Del resto, la rivoluzione verde e la transizione ecologica pensate dal governo Draghi prevedono investimenti per 59,33 miliardi di euro. Di questi 23,78 miliardi saranno destinati all’incremento della filiera delle energie rinnovabili in agricoltura, alla promozione di impianti innovativi (anche offshore), al trasporto locale sostenibile, alla dotazione di accumulatori per stoccare l’energia in eccesso, e alla rete intelligente per gestire i flussi energetici. Dentro c’è anche la partita «idrogeno» che assorbe 3,19 miliardi. Nello specifico: 2 miliardi per la riconversione delle imprese energivore (acciaierie, cementifici, etc), 160 milioni per la ricerca, 500 per la produzione di idrogeno in aree industriali, 530 per la sperimentazione nel trasporto stradale e o ferroviario. Poi ci sono altri 450 milioni a parte che andranno a finanziare lo sviluppo tecnologico nelle filiere di transizione verso l’idrogeno.

In particolare, l’idrogeno verde dovrebbe essere uno dei pilastri per un futuro decarbonizzato: può essere bruciato come il metano (producendo però ossidi di azoto) oppure convertito in energia elettrica con le celle a combustibile, ove si produce solo vapore acqueo.

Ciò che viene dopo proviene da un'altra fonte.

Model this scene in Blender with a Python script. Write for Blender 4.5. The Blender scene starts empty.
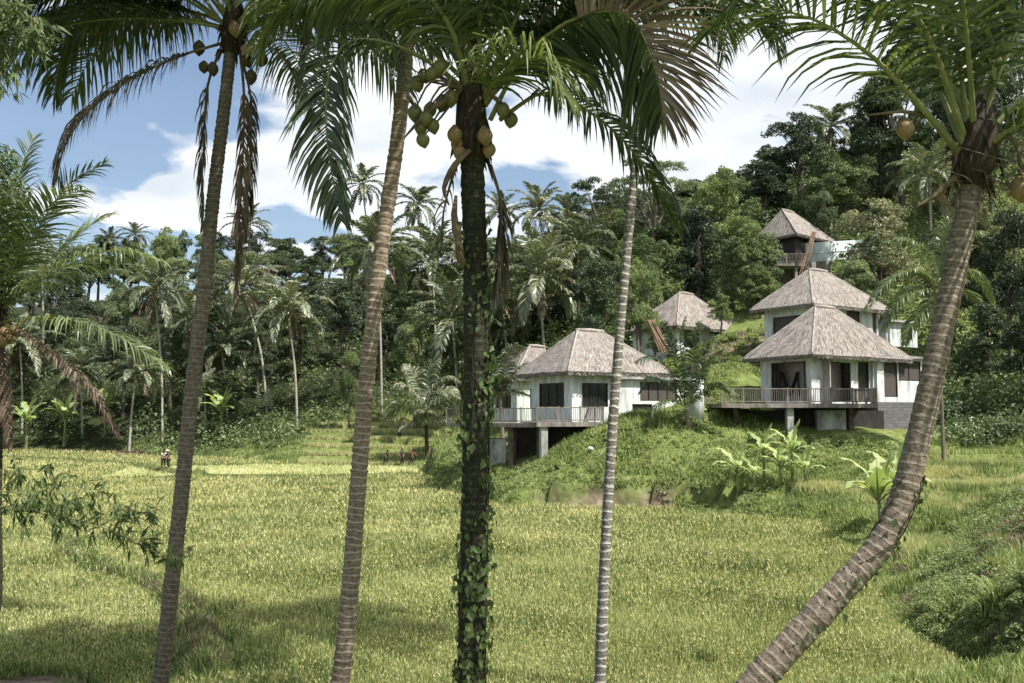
import bpy, math, random
import numpy as np
from mathutils import Vector
random.seed(7); RNG = np.random.default_rng(11)
R = math.radians
SC = bpy.context.scene
COL = SC.collection
# ------------------------------------------------------------------ camera geometry
F = 995.6; CX, CY = 512.0, 341.5; HC = 5.5; HOR = 410.0
TH = math.atan((HOR-CY)/F)
def P(px, py, d):
    """world point at forward distance d (world Y) seen towards px,py"""
    x = (px-CX)/F; y = (CY-py)/F
    dy = math.cos(TH)-y*math.sin(TH); dz = math.sin(TH)+y*math.cos(TH)
    t = d/dy
    return np.array([x*t, d, HC+dz*t])
def G0(px, py):
    """point of the level z=0 towards px,py"""
    x = (px-CX)/F; y = (CY-py)/F
    dy = math.cos(TH)-y*math.sin(TH); dz = math.sin(TH)+y*math.cos(TH)
    t = -HC/dz
    return (x*t, dy*t)
# ------------------------------------------------------------------ mesh helpers
def mesh_np(name, verts, quads=None, tris=None, mats=(), qm=None, tm=None, smooth=False, uv=None):
    verts = np.asarray(verts, dtype=np.float32).reshape(-1, 3)
    me = bpy.data.meshes.new(name)
    nq = 0 if quads is None else len(quads); nt = 0 if tris is None else len(tris)
    parts = []
    if nq: parts.append(np.asarray(quads, dtype=np.int32).ravel())
    if nt: parts.append(np.asarray(tris, dtype=np.int32).ravel())
    li = np.concatenate(parts)
    ls = np.concatenate([np.arange(nq)*4, nq*4+np.arange(nt)*3]).astype(np.int32)
    me.vertices.add(len(verts)); me.vertices.foreach_set('co', verts.ravel())
    me.loops.add(len(li)); me.loops.foreach_set('vertex_index', li)
    me.polygons.add(nq+nt); me.polygons.foreach_set('loop_start', ls)
    for m in mats: me.materials.append(m)
    if qm is not None or tm is not None:
        mi = np.concatenate([np.zeros(nq, int) if qm is None else np.broadcast_to(qm, nq),
                             np.zeros(nt, int) if tm is None else np.broadcast_to(tm, nt)]).astype(np.int32)
        me.polygons.foreach_set('material_index', mi)
    me.polygons.foreach_set('use_smooth', np.full(nq+nt, smooth, dtype=bool))
    if uv is not None:
        l = me.uv_layers.new(name='UVMap'); l.data.foreach_set('uv', np.asarray(uv, dtype=np.float32)[li].ravel())
    me.update(calc_edges=True)
    return me
class MB:
    """collects geometry for ONE mesh object"""
    def __init__(s): s.v = []; s.q = []; s.t = []; s.qm = []; s.tm = []; s.uv = []; s.n = 0
    def add(s, v, q=None, t=None, m=0, uv=None):
        v = np.asarray(v, float).reshape(-1, 3)
        if q is not None and len(q): q = np.asarray(q, int); s.q.append(q+s.n); s.qm.append(np.full(len(q), m))
        if t is not None and len(t): t = np.asarray(t, int); s.t.append(t+s.n); s.tm.append(np.full(len(t), m))
        s.uv.append(np.zeros((len(v), 2)) if uv is None else np.asarray(uv, float))
        s.v.append(v); s.n += len(v)
    def box(s, c, ux, uy, uz, m=0):
        """c centre, ux,uy,uz half axes"""
        c, ux, uy, uz = map(lambda a: np.asarray(a, float), (c, ux, uy, uz))
        v = [c+a*ux+b*uy+e*uz for e in (-1, 1) for b in (-1, 1) for a in (-1, 1)]
        s.add(v, [(0, 2, 3, 1), (4, 5, 7, 6), (0, 1, 5, 4), (2, 6, 7, 3), (0, 4, 6, 2), (1, 3, 7, 5)], m=m)
    def bar(s, a, b, w, h, m=0):
        a = np.asarray(a, float); b = np.asarray(b, float); d = b-a; L = np.linalg.norm(d); d = d/L
        up = np.array([0, 0, 1.]) if abs(d[2]) < .9 else np.array([1., 0, 0])
        x = np.cross(d, up); x /= np.linalg.norm(x); y = np.cross(x, d)
        s.box((a+b)/2, d*L/2, x*w/2, y*h/2, m)
    def tube(s, pts, rad, n=8, m=0, vscale=1.0, cap=True):
        pts = np.asarray(pts, float); rad = np.broadcast_to(np.asarray(rad, float), len(pts)).copy()
        T = np.gradient(pts, axis=0); T /= np.linalg.norm(T, axis=1)[:, None]+1e-9
        ref = np.array([1., 0, 0]) if abs(T[0][0]) < .8 else np.array([0, 1., 0])
        X = ref-T[0]*ref.dot(T[0]); X /= np.linalg.norm(X)
        al = np.concatenate([[0], np.cumsum(np.linalg.norm(np.diff(pts, axis=0), axis=1))])
        vs = []; uv = []; ang = np.linspace(0, 2*math.pi, n, endpoint=False)
        for i in range(len(pts)):
            X = X-T[i]*X.dot(T[i]); X /= np.linalg.norm(X); Y = np.cross(T[i], X)
            vs.append(pts[i]+rad[i]*(np.cos(ang)[:, None]*X+np.sin(ang)[:, None]*Y))
            uv.append(np.stack([np.cos(ang)*.5, np.full(n, al[i]*vscale)], 1))
        q = []
        for i in range(len(pts)-1):
            for k in range(n): q.append((i*n+k, i*n+(k+1) % n, (i+1)*n+(k+1) % n, (i+1)*n+k))
        V = np.concatenate(vs); U = np.concatenate(uv); t = []
        if cap:
            V = np.concatenate([V, [pts[0]], [pts[-1]]]); U = np.concatenate([U, [U[0]], [U[-1]]]); b = len(V)-2; e = (len(pts)-1)*n
            for k in range(n): t.append((b, (k+1) % n, k)); t.append((b+1, e+k, e+(k+1) % n))
        s.add(V, q, t, m, U)
    def mesh(s, name, mats, smooth=False):
        V = np.concatenate(s.v)
        q = np.concatenate(s.q) if s.q else None; t = np.concatenate(s.t) if s.t else None
        return mesh_np(name, V, q, t, mats, np.concatenate(s.qm) if s.q else None, np.concatenate(s.tm) if s.t else None, smooth, np.concatenate(s.uv))
    def build(s, name, mats, parent=None, smooth=False):
        if not isinstance(mats, (list, tuple)): mats = [mats]
        return link(name, s.mesh(name, mats, smooth), parent)
def link(name, me, parent=None):
    o = bpy.data.objects.new(name, me); COL.objects.link(o)
    if parent is not None: o.parent = parent
    return o
def tag(o, label, cat, group=None, kind=None):
    if label: o['label'] = label
    if cat: o['category'] = cat
    if group: o['group'] = group
    if kind: o['kind'] = kind
    return o
def thing(name, loc=(0, 0, 0), label=None, cat=None, group=None, rz=0, scale=(1, 1, 1)):
    o = bpy.data.objects.new(name, None); COL.objects.link(o); o.location = tuple(map(float, loc)); o.rotation_euler = (0, 0, rz); o.scale = scale
    o.empty_display_size = .3
    return tag(o, label, cat, group)
def rebase(root, objs):
    """children modelled in world space hang under an Empty that stands at the thing's base"""
    for o in objs:
        o.matrix_parent_inverse.identity(); o.location = -root.location
def spline(pts, n):
    """Catmull-Rom through pts"""
    p = np.asarray(pts, float); p = np.concatenate([[2*p[0]-p[1]], p, [2*p[-1]-p[-2]]])
    k = len(p)-3; u = np.linspace(0, k-1e-6, n); i = u.astype(int); t = (u-i)[:, None]
    a, b, c, d = p[i], p[i+1], p[i+2], p[i+3]
    return .5*((2*b)+(c-a)*t+(2*a-5*b+4*c-d)*t*t+(3*b-a-3*c+d)*t**3)
# ------------------------------------------------------------------ materials
def nmat(name):
    m = bpy.data.materials.new(name); m.use_nodes = True; nt = m.node_tree; nt.nodes.clear()
    return m, nt, nt.nodes, nt.links
def ramp(N, stops):
    r = N.new('ShaderNodeValToRGB'); e = r.color_ramp.elements
    while len(e) < len(stops): e.new(.5)
    for x, (p, c) in zip(e, stops): x.position = p; x.color = (*c, 1)
    return r
def leaf_mat(name, cols, trans=.25, rough=.5, noise=.25, spec=.35, tcol=1.4, ob=.45, sat=.20):
    """cols: list of (pos,rgb); picked per leaf, shifted by slow noise and by object"""
    ds = lambda c, k=sat: tuple(v*(1-k)+k*(c[0]*.3+c[1]*.6+c[2]*.1) for v in c)
    cols = [(p, ds(c)) for p, c in cols]
    m, nt, N, L = nmat(name)
    geo = N.new('ShaderNodeNewGeometry'); oi = N.new('ShaderNodeObjectInfo')
    nz = N.new('ShaderNodeTexNoise'); nz.inputs['Scale'].default_value = noise; nz.inputs['Detail'].default_value = 3
    L.new(geo.outputs['Position'], nz.inputs['Vector'])
    a = N.new('ShaderNodeMath'); a.operation = 'MULTIPLY_ADD'; L.new(nz.outputs['Fac'], a.inputs[0]); a.inputs[1].default_value = 1.5; a.inputs[2].default_value = -.75
    b = N.new('ShaderNodeMath'); b.operation = 'MULTIPLY_ADD'; L.new(geo.outputs['Random Per Island'], b.inputs[0]); b.inputs[1].default_value = .55; L.new(a.outputs[0], b.inputs[2])
    c = N.new('ShaderNodeMath'); c.operation = 'MULTIPLY_ADD'; L.new(oi.outputs['Random'], c.inputs[0]); c.inputs[1].default_value = ob; L.new(b.outputs[0], c.inputs[2])
    if ob == 0: c.inputs[0].default_value = 0; b.inputs[1].default_value = .95
    rp = ramp(N, cols); L.new(c.outputs[0], rp.inputs[0])
    bs = N.new('ShaderNodeBsdfPrincipled'); bs.inputs['Roughness'].default_value = rough; bs.inputs['Specular IOR Level'].default_value = spec
    L.new(rp.outputs[0], bs.inputs['Base Color'])
    tr = N.new('ShaderNodeBsdfTranslucent'); mx = N.new('ShaderNodeMix'); mx.data_type = 'RGBA'; mx.blend_type = 'MULTIPLY'; mx.inputs[0].default_value = 1
    L.new(rp.outputs[0], mx.inputs[6]); mx.inputs[7].default_value = (tcol, tcol*1.05, tcol*.6, 1); L.new(mx.outputs[2], tr.inputs['Color'])
    ms = N.new('ShaderNodeMixShader'); ms.inputs[0].default_value = trans
    L.new(bs.outputs[0], ms.inputs[1]); L.new(tr.outputs[0], ms.inputs[2])
    o = N.new('ShaderNodeOutputMaterial'); L.new(ms.outputs[0], o.inputs[0])
    return m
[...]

Per questo l’Unione Europea ha deciso di puntarci per arrivare a emissioni di carbonio zero nel 2050, e l’8 luglio 2020 ha definito una strategia operativa: la produzione di idrogeno verde dovrà passare in 30 anni dal 2% al 14%. Le tappe sono tre: 1) entro il 2024 l’installazione di 6 gigawatt di elettrolizzatori per produrre 1 milione di tonnellate di idrogeno verde; 2) entro il 2030 almeno 40 gigawatt di elettrolizzatori e 10 milioni di tonnellate; 3) entro il 2050 un quarto di energia rinnovabile generata servirà a produrre idrogeno verde da utilizzare su larga scala.
E l’iter autorizzativo della centrale Snam di case Pente, nei pressi del cimitero di Sulmona, risale ormai ad “un’era precedente”.
Tutto parte nel 2004, quando dopo l’ottenimento di un primo requisito di pubblica utilità nel 2004 (poi decaduto per decorrenza dei termini), il procedimento è andato avanti a grandi passi. Fino all’avvio della fase istruttoria del 5 agosto del 2010, con relative modifiche al tracciato, e al via libera, seppur con alcune riserve, del sette ottobre 2011 della Commissione nazionale di valutazione di impatto ambientale.
Fino al decreto ministeriale del 7 marzo dello stesso anno, con cui i ministeri dell’ambiente dei beni culturali hanno dato il via libera a centrale e metanodotto. Fino, poi, al via libera definitivo alla centrale da parte del governo Gentiloni a Camere sciolte a fine 2018.